* Directions: Your task is to output the data exactly as it stands.

━━━━

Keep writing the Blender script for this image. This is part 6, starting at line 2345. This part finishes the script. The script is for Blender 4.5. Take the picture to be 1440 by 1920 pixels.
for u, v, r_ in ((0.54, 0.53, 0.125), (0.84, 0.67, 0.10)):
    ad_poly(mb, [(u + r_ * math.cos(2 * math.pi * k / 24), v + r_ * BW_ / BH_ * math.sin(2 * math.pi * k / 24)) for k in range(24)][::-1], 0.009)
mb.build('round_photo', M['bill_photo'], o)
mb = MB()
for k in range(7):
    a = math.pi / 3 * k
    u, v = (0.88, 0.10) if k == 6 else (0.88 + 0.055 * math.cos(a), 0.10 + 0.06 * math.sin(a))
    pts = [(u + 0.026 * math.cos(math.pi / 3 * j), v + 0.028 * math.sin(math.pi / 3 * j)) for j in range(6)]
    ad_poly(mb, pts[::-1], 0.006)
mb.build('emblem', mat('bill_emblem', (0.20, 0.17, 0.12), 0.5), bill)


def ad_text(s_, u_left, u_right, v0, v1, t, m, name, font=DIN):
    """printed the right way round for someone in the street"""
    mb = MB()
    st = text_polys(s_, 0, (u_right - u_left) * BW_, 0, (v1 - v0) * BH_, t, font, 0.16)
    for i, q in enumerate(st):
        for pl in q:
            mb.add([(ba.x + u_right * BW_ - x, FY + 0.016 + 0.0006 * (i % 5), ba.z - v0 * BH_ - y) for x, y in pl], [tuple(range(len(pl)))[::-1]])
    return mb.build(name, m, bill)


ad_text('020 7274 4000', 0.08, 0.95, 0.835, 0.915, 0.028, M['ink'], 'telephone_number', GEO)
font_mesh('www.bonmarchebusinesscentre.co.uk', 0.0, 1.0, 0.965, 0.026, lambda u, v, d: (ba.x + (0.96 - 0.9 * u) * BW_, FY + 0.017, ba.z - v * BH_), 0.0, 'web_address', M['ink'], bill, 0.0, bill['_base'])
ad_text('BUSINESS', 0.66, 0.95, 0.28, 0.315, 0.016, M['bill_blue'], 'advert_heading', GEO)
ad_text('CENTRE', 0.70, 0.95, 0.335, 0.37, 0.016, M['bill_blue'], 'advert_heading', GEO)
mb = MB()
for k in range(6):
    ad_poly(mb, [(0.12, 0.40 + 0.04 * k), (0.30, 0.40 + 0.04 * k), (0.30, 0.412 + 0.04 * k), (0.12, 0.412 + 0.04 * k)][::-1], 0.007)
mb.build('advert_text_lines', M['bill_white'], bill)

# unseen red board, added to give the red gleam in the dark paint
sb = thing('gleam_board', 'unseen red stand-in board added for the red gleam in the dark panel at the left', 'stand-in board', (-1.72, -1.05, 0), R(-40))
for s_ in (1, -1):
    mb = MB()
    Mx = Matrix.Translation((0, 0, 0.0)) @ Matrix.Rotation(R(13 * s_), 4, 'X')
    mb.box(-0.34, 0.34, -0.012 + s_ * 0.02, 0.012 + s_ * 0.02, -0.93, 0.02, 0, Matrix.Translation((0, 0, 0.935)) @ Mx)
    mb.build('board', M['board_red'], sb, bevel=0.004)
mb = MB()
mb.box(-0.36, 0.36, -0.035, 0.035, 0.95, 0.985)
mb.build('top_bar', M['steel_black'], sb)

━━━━

* Written response:
Keep writing the Blender script for this image. This is part 6, starting at line 2345. This part finishes the script. The script is for Blender 4.5. Take the picture to be 1440 by 1920 pixels.
for u, v, r_ in ((0.54, 0.53, 0.125), (0.84, 0.67, 0.10)):
    ad_poly(mb, [(u + r_ * math.cos(2 * math.pi * k / 24), v + r_ * BW_ / BH_ * math.sin(2 * math.pi * k / 24)) for k in range(24)][::-1], 0.009)
mb.build('round_photo', M['bill_photo'], o)
mb = MB()
for k in range(7):
    a = math.pi / 3 * k
    u, v = (0.88, 0.10) if k == 6 else (0.88 + 0.055 * math.cos(a), 0.10 + 0.06 * math.sin(a))
    pts = [(u + 0.026 * math.cos(math.pi / 3 * j), v + 0.028 * math.sin(math.pi / 3 * j)) for j in range(6)]
    ad_poly(mb, pts[::-1], 0.006)
mb.build('emblem', mat('bill_emblem', (0.20, 0.17, 0.12), 0.5), bill)


def ad_text(s_, u_left, u_right, v0, v1, t, m, name, font=DIN):
    """printed the right way round for someone in the street"""
    mb = MB()
    st = text_polys(s_, 0, (u_right - u_left) * BW_, 0, (v1 - v0) * BH_, t, font, 0.16)
    for i, q in enumerate(st):
        for pl in q:
            mb.add([(ba.x + u_right * BW_ - x, FY + 0.016 + 0.0006 * (i % 5), ba.z - v0 * BH_ - y) for x, y in pl], [tuple(range(len(pl)))[::-1]])
    return mb.build(name, m, bill)


ad_text('020 7274 4000', 0.08, 0.95, 0.835, 0.915, 0.028, M['ink'], 'telephone_number', GEO)
font_mesh('www.bonmarchebusinesscentre.co.uk', 0.0, 1.0, 0.965, 0.026, lambda u, v, d: (ba.x + (0.96 - 0.9 * u) * BW_, FY + 0.017, ba.z - v * BH_), 0.0, 'web_address', M['ink'], bill, 0.0, bill['_base'])
ad_text('BUSINESS', 0.66, 0.95, 0.28, 0.315, 0.016, M['bill_blue'], 'advert_heading', GEO)
ad_text('CENTRE', 0.70, 0.95, 0.335, 0.37, 0.016, M['bill_blue'], 'advert_heading', GEO)
mb = MB()
for k in range(6):
    ad_poly(mb, [(0.12, 0.40 + 0.04 * k), (0.30, 0.40 + 0.04 * k), (0.30, 0.412 + 0.04 * k), (0.12, 0.412 + 0.04 * k)][::-1], 0.007)
mb.build('advert_text_lines', M['bill_white'], bill)

# unseen red board, added to give the red gleam in the dark paint
sb = thing('gleam_board', 'unseen red stand-in board added for the red gleam in the dark panel at the left', 'stand-in board', (-1.72, -1.05, 0), R(-40))
for s_ in (1, -1):
    mb = MB()
    Mx = Matrix.Translation((0, 0, 0.0)) @ Matrix.Rotation(R(13 * s_), 4, 'X')
    mb.box(-0.34, 0.34, -0.012 + s_ * 0.02, 0.012 + s_ * 0.02, -0.93, 0.02, 0, Matrix.Translation((0, 0, 0.935)) @ Mx)
    mb.build('board', M['board_red'], sb, bevel=0.004)
mb = MB()
mb.box(-0.36, 0.36, -0.035, 0.035, 0.95, 0.985)
mb.build('top_bar', M['steel_black'], sb)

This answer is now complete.